Our rhythm of life originates from our body (our breathing, the formation of our feelings, our heartbeat, our muscle tone, and our thoughts); paying attention to our body and our own life history will make it easier for us to consider time. The challenge within relationships comes from the encounter of two different rhythms, and by the need to look for a third rhythm which is different from the combination of the two initial rhythms.
To ask and identify "when" something happens helps to understand better how things work and why they happen; it is useless to say "this is positive, this is negative": it is better to know when something happens, in which moment and in which period of our life, in order to understand its meaning better.

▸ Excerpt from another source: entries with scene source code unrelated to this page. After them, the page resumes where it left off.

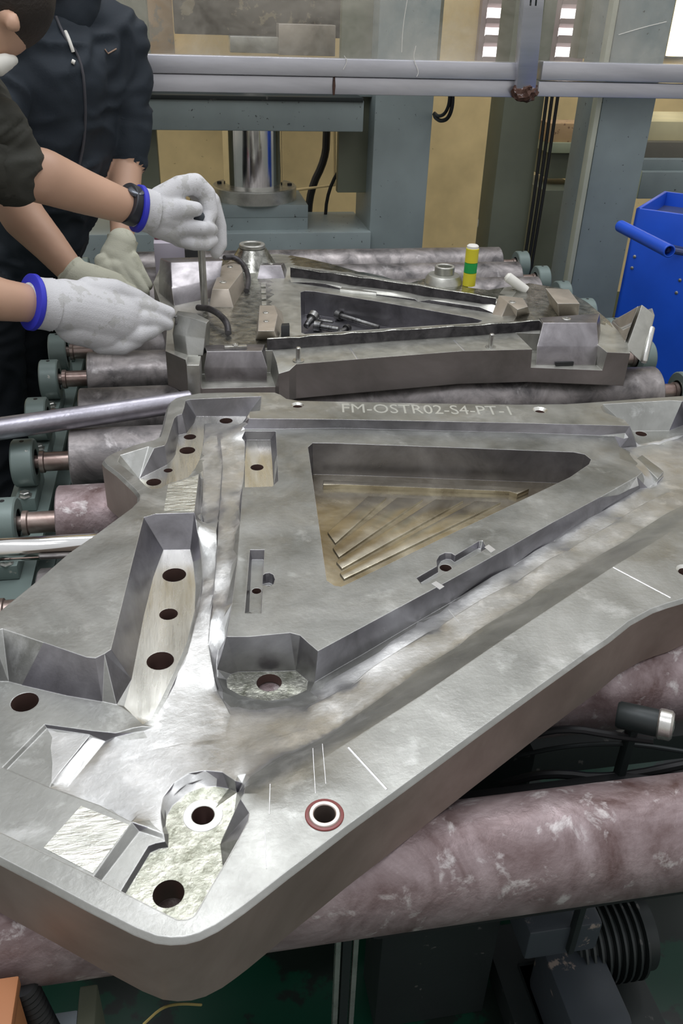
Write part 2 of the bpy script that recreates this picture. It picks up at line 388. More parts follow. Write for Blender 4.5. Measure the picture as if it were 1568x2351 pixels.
# pocket F
FF = [(375, 1263), (437, 1262), (443, 1290), (449, 1345), (447, 1400), (429, 1475), (398, 1548), (368, 1610), (346, 1652), (328, 1663), (306, 1643), (285, 1622), (302, 1560), (330, 1415), (352, 1325)]
zFF = [-.047]*15
R1.line(FF, zFF, True)
for x, y, r_ in ((400, 1320, 27), (387, 1410, 21), (368, 1517, 31)):
    R1.hole(x, y, -.047, r_, -.0835, 24)
R1.line([(449, 1192), (454, 1225), (462, 1282), (465, 1326), (461, 1370), (451, 1420), (431, 1500), (409, 1545), (379, 1612), (355, 1660)], [-.004, -.018, -.034, -.040, -.042, -.044, -.0465, -.047, -.048, -.048])
R1.line([(466, 1072), (467, 1100), (461, 1178), (464, 1215)], [-.036, -.036, -.036, -.040])
# P2: foot of the block, then the lower plateau
R1.line([(-22, 1564), (20, 1565), (50, 1573), (89, 1582), (153, 1597), (235, 1611), (268, 1618), (281, 1624)], Z_P)
R1.line([(-22, 1564), (-54, 1545, 0), (-88, 1650, 0), (-93, 1798, 0), (-66, 1876, 0), (0, 1906, 0), (100, 1953, 0), (166, 1984, 0), (219, 2006), (302, 1887)], Z_P)
R1.hole(57, 1612, Z_P, 31, -.0835, 24)
R1.line([(102, 1663), (212, 1678), (265, 1683), (306, 1671), (327, 1667)], Z_P)
R1.line([(102, 1663), (5, 1762)], Z_P)
R1.line([(5, 1762), (110, 1806), (230, 1849), (302, 1887)], Z_P)
R1.line([(108, 1672), (205, 1686), (265, 1692), (308, 1682), (330, 1679), (352, 1669)], -.049)
R1.line([(108, 1672), (14, 1761, Z_P)], -.049)
R1.line([(14, 1761, Z_P), (112, 1803, Z_P), (232, 1845, Z_P), (294, 1878, Z_P)], [-.049, -.049, -.054, -.054])
R1.line([(206, 1690), (118, 1798)], -.049)
R1.line([(214, 1695), (126, 1802)], -.052)
R1.line([(242, 1702), (154, 1808)], -.054)
# plateau edge, trough, corner pocket
R1.line([(302, 1887), (340, 1900), (376, 1914)], [Z_P, -.048, -.050])
TR = [(320, 1909), (372, 1926), (379, 1932), (357, 1936), (341, 1942), (252, 2088), (198, 2068)]
R1.line(TR, -.052, True)
PK = [(382, 1876), (397, 1850), (432, 1820), (464, 1808), (497, 1806), (525, 1811), (545, 1824), (538, 1867), (521, 1917), (509, 1928), (506, 1939), (515, 1975, 0), (480, 2034, 0), (445, 2094, 0), (437, 2101, 0), (428, 2105, 0), (411, 2106, 0), (310, 2057, 0), (250, 2108), (291, 2047), (345, 1958), (365, 1949), (386, 1946), (387, 1915), (380, 1895)]
ZK = -.058
R1.line(PK, ZK, True)
AR = [(376, 1914), (370, 1880), (369, 1859), (373, 1833), (401, 1796), (432, 1776), (471, 1769), (510, 1773), (540, 1793), (556, 1815)]
R1.line(AR, [-.050, -.050, -.050, -.050, -.049, -.048, -.046, -.044, -.040, -.026])
R1.line([(377, 1882), (379, 1858), (398, 1828), (430, 1800), (466, 1789)], [-.0545, -.0545, -.0545, -.0535, -.0525])
R1.hole(466, 1872, ZK, 26, -.0835, 24)
R1.hole(387, 2052, ZK, 36, -.0835, 28)
# island pocket I
IP = [(531, 1548), (546, 1543), (612, 1542), (679, 1540), (707, 1563), (704, 1584), (683, 1594), (658, 1604), (617, 1609), (580, 1604), (551, 1596), (522, 1579), (520, 1560)]
R1.line(IP, -.071, True)
R1.line([(516, 1470), (502, 1495), (498, 1520), (499, 1556), (512, 1585), (545, 1603), (580, 1612), (617, 1616), (665, 1610), (712, 1588), (722, 1566)], [-.045, -.055, -.06, -.0635, -.066, -.067, -.067, -.067, -.066, -.064, -.062])
R1.hole(618, 1567, -.071, 29, -.0835, 24)
# soft valley guides
R1.line([(500, 1010), (512, 1080), (505, 1200), (500, 1300), (492, 1400), (480, 1500), (500, 1600), (530, 1660), (520, 1720), (430, 1730), (330, 1745), (250, 1760)], [-.040, -.046, -.052, -.056, -.060, -.062, -.066, -.068, -.068, -.066, -.062, -.0585], soft=True)
R1.line([(700, 1640), (800, 1590), (1000, 1460), (1180, 1350), (1300, 1275), (1420, 1200), (1540, 1130)], [-.058, -.055, -.050, -.045, -.041, -.037, -.034], soft=True)
R1.line([(640, 1700), (700, 1680)], [-.05, -.048], soft=True)
# outer plate bolt holes and the red-ringed bush hole
for x, y, r_, ch in ((683, 930, 15, .3), (1240, 941, 17, .35), (1578, 1310, 25, .25)):
    R1.hole(x, y, 0, r_, -.0835, 18, ch)
gb, rb_ = R1.hole(745, 1871, 0, 41, -.0835, 32)
# round bores beside the two slots (blind, dark)
R1.hole(1023, 1274, Z_I, 11, -.06, 18, 0, False) if False else None
base_x, base_y = None, None
def pz(c): return proj(c)
def near_mat(c, n, R):
    z = c.z-ZT; x, y, _ = proj(c)
    for hx, hy, hr, hz, th, r_, zt in R.holes:
        d2 = (c.x-hx)**2+(c.y-hy)**2
        if d2 < r_*r_*1.02: return 3 if z < zt-.004 else 6
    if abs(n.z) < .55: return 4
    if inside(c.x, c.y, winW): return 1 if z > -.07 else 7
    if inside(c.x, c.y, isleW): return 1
    if inside(c.x, c.y, pkW) or inside(c.x, c.y, ipW): return 5
    if any(inside(c.x, c.y, q) for q in (mask[1], mask[2], mask[6])): return 6
    return 8 if inside(c.x, c.y, chanW) else 0
chanpx = [(470, 975), (562, 985), (640, 1100), (560, 1120), (520, 1460), (500, 1500), (520, 1600), (722, 1600), (722, 1566), (836, 1500), (1469, 1125), (1424, 1030), (1600, 990), (1690, 1085), (1568, 1183), (1168, 1430), (700, 1733), (562, 1806), (380, 1900), (120, 1800), (112, 1672), (320, 1690), (352, 1656), (430, 1500), (465, 1326), (455, 1225), (445, 1180), (466, 1070), (462, 1040)]
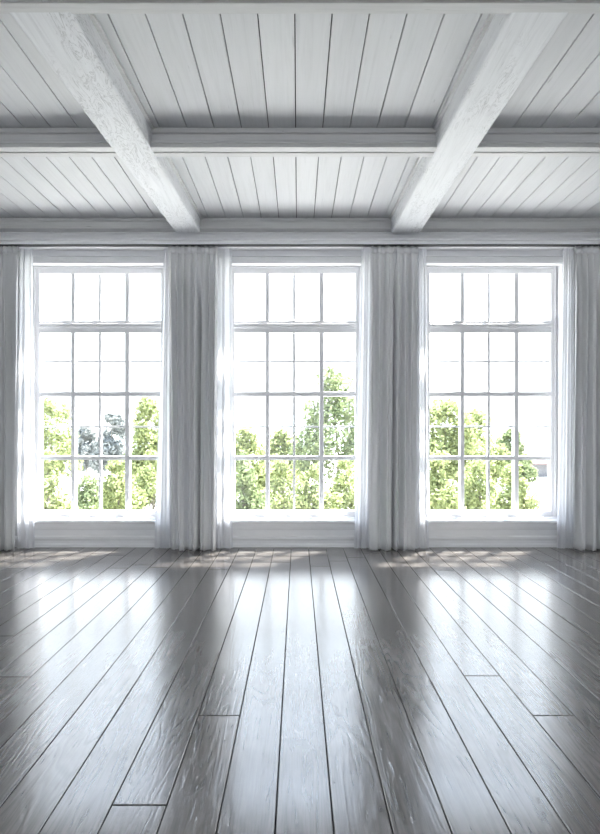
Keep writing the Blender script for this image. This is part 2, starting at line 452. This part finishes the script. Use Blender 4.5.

One of the activities carried out with the trainees was to hold hands with their eyes shut. Then the teacher asked the participants to express what they felt, which hand they recognized, which they did not like, which they wanted to shake and which they did not want to hold any longer.
In this case the idea of "when" was not a far-off theoretical concept, but an experience for everbody.
Listening to one's own body, listening to children and following their stories are ways to take time, to be fully, deeply and clearly involved in the relationship. When one person's time dominates the other's or viceversa there can only be defeat because there is a winner and a loser. If, instead, the relationship is considered clearly, attentively and with trust, it will regulate itself and a common rhythm will be found. To live a relationship fully, one must leave time for pauses and silence. These pauses will allow us to discover again the profound nature of the encounter, to assimilate experiences and to express our creativity.
It is only in the completeness of a relationship that it is possible to recognize the right time for everything, even for separation.